Do you believe that Muslims should be banned from entering the United States? Do you agree that the process for vetting refugees entering the United States is “broken”? Do you agree that surveilling mosques is a good idea? They are questions that, like Trump’s pronouncements, are devoid of any critical context.

And with that proliferation in coverage comes a kind of self-awareness about being observed. By the third interview, the teens to my right—who had seemed sheepish about accepting the first request—had grown excitable.

They talked animatedly about Trump’s political savvy. Their frustration with the establishment, how they admired that their candidate staked out extreme positions in order to bring others closer to his side. Like Trump’s talking points, this, too, begins to feel like part of a scripted news cycle that gets repeated whether you’re in Des Moines, Las Vegas, or Manchester.

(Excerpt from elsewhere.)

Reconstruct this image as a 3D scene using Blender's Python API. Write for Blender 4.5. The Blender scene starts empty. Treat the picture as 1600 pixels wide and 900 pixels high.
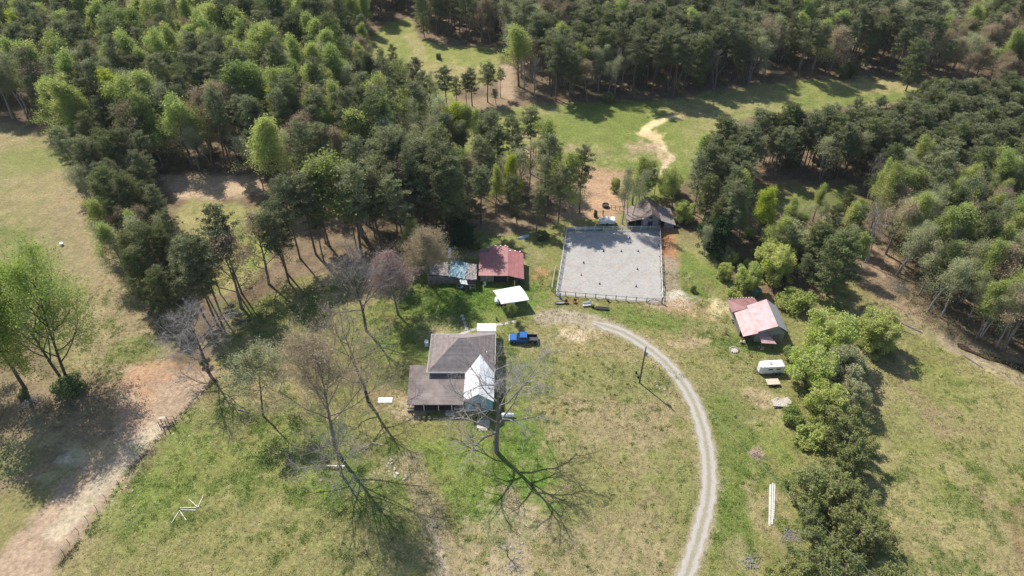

All campaigns are repetitive, and every candidate is pushing a message to be repeated back by supporters. But the outsized attention Trump has received make his lines—about building a “big, beautiful” border wall, about Syrian refugees (“If I’m president, they’re out”)—feel ubiquitous in a different way, familiar somewhere deep in your bones.

Finally, after more than two hours of idle pre-show and a tour through the Rolling Stones’ catalog through 1978, a former contestant on The Apprentice who is now working as part of Trump’s Des Moines staff came out to talk to the crowd, setting the actual event into motion.

Tana Goertz, who made it to the show’s semifinales but was ultimately fired, would be the warm-up to the warm-up. She was a classic hype woman, telling us that we were aboard the “Trump train,” which was “going places, and going places fast.” It was also “steamrolling” anyone who might get in our way.

The crowd cheered, ready to steamroll. Two men sitting in front of me whooped loudly, “Yeah, Trump!” then laughed at themselves. “Sit back, relax, and enjoy yourselves,” Goertz told us. The first half of the script had run its course, and the next part of the show was about to begin. We were ready for it.